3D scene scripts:

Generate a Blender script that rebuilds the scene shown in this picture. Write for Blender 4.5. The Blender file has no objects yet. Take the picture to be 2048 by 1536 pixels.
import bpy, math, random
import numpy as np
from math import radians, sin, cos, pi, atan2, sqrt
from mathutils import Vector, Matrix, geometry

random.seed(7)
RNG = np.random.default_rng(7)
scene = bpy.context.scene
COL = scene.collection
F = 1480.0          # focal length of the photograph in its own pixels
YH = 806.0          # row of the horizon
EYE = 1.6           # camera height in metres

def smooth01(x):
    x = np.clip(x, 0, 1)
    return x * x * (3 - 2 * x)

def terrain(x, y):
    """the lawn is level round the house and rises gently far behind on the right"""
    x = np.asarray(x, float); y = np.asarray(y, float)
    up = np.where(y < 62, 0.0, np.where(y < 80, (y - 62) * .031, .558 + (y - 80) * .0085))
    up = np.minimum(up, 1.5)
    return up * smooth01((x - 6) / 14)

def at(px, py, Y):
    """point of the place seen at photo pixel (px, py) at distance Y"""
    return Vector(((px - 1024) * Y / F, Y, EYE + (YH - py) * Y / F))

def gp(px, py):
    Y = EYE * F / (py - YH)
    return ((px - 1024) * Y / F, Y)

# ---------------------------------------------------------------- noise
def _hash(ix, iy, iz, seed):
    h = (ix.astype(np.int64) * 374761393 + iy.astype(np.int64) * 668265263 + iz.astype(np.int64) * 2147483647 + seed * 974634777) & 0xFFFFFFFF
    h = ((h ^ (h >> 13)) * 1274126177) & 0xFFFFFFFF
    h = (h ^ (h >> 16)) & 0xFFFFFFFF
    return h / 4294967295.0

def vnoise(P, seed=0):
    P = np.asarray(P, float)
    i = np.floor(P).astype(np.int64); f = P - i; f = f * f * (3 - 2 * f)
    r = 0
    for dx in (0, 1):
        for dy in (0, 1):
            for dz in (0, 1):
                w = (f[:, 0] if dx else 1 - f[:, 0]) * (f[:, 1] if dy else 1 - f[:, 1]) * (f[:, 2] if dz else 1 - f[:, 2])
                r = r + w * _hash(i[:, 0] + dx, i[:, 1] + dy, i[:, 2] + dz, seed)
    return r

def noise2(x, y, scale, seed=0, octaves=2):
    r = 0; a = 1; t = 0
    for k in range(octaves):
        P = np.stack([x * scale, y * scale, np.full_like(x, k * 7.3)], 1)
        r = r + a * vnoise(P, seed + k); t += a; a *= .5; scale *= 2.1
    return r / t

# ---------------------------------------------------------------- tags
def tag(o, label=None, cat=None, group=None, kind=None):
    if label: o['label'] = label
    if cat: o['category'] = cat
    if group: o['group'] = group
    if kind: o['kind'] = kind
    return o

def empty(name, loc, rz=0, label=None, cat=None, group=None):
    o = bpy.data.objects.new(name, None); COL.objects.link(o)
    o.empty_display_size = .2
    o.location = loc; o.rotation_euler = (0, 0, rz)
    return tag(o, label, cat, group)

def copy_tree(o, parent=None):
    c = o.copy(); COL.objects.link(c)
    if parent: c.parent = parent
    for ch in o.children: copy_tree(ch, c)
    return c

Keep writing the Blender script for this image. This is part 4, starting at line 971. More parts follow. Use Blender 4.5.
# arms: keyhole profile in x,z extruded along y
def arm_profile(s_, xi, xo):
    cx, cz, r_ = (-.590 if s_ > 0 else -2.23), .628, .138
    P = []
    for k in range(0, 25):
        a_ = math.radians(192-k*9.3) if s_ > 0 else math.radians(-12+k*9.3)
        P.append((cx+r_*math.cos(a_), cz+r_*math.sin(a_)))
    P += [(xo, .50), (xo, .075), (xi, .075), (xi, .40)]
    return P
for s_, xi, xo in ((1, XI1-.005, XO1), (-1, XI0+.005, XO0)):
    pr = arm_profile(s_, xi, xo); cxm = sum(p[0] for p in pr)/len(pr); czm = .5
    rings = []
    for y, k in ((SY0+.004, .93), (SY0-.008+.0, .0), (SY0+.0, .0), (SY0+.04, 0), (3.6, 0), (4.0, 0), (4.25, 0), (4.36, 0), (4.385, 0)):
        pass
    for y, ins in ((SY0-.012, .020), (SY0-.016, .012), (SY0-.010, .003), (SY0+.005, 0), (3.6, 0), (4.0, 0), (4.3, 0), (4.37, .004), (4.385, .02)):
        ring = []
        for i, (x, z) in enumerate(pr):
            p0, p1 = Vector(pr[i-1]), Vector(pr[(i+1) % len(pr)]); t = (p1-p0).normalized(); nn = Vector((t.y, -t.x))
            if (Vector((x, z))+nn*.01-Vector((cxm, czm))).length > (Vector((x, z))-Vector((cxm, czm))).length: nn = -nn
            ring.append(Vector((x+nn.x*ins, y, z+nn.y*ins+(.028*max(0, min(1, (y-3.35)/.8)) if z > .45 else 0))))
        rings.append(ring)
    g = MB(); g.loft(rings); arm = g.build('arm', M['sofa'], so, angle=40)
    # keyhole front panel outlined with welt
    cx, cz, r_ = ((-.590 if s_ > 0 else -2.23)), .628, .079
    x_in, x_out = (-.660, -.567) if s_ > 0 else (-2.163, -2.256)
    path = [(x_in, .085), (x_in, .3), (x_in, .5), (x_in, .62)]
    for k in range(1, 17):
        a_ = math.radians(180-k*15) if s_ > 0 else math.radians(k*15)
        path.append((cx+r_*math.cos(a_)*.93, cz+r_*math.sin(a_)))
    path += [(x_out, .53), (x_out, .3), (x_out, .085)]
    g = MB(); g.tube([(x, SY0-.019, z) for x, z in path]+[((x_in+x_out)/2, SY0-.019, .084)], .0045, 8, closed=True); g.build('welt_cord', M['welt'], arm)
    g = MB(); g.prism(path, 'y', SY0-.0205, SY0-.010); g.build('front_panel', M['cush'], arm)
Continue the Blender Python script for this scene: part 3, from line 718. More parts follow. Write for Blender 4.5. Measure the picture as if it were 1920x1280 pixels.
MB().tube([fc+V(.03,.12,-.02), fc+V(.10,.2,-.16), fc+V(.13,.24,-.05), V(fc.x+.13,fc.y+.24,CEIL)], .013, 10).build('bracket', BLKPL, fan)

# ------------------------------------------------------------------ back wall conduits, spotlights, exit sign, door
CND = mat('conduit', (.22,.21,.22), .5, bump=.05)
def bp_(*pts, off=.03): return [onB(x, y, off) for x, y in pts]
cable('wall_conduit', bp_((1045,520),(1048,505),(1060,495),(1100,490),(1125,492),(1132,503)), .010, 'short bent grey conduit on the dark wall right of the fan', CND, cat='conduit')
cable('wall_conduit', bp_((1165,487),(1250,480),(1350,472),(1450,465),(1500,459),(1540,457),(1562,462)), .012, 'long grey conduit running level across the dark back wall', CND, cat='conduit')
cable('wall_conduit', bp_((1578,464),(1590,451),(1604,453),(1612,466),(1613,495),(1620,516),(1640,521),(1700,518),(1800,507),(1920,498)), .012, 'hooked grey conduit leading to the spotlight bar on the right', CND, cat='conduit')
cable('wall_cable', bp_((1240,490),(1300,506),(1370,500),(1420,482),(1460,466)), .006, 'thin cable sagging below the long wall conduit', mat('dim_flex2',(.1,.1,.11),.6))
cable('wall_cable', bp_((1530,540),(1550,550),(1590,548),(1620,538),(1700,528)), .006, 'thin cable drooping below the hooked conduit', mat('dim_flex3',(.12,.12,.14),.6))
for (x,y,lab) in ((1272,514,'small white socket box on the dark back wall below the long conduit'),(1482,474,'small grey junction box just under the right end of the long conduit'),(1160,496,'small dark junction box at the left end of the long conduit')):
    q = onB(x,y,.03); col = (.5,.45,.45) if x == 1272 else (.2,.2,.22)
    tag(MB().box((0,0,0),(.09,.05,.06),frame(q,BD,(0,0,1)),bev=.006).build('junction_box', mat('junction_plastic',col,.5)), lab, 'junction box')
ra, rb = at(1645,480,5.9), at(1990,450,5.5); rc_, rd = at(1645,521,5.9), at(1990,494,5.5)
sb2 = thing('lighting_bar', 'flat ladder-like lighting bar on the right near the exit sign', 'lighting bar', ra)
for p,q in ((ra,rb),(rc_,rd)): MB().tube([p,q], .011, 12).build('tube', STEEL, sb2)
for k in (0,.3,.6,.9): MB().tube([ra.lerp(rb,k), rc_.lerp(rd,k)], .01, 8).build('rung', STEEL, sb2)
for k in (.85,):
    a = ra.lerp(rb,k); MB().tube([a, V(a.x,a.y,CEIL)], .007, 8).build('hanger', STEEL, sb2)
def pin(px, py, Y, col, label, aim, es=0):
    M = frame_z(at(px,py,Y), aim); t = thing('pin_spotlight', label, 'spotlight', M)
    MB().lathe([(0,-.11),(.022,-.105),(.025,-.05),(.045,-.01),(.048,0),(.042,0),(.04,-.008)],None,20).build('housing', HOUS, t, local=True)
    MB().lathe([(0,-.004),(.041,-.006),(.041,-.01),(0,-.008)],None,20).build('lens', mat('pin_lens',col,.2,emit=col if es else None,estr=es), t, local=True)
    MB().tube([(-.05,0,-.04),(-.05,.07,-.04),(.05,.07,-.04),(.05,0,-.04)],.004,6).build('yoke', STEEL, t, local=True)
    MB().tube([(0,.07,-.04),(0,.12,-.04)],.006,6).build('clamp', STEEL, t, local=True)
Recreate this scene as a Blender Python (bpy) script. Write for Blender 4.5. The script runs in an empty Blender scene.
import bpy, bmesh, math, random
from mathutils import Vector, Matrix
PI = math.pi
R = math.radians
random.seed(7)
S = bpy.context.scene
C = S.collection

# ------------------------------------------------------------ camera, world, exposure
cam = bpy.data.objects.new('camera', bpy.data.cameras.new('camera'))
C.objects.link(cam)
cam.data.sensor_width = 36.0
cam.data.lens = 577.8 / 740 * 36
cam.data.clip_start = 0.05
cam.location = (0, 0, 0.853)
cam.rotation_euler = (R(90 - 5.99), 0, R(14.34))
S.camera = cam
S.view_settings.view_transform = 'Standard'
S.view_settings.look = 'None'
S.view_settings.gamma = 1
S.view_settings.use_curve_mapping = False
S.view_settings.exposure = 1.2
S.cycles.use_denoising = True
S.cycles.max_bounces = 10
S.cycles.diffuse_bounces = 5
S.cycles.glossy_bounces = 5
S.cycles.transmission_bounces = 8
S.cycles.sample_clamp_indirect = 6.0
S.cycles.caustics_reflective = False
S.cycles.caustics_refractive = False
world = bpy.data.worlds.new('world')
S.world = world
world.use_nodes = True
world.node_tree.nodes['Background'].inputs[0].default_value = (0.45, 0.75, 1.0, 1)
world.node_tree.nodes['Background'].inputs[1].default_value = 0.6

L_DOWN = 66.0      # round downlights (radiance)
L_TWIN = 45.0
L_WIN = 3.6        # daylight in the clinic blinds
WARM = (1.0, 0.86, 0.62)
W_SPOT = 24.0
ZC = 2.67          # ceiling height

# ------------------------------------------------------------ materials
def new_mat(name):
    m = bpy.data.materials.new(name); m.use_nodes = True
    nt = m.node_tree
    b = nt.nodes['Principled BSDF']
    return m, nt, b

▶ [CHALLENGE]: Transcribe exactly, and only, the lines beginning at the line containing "Recreate this scene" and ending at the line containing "C = S.collection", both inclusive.

▶ [OUTPUT OF THE EXERCISE]:
Recreate this scene as a Blender Python (bpy) script. Write for Blender 4.5. The script runs in an empty Blender scene.
import bpy, bmesh, math, random
from mathutils import Vector, Matrix
PI = math.pi
R = math.radians
random.seed(7)
S = bpy.context.scene
C = S.collection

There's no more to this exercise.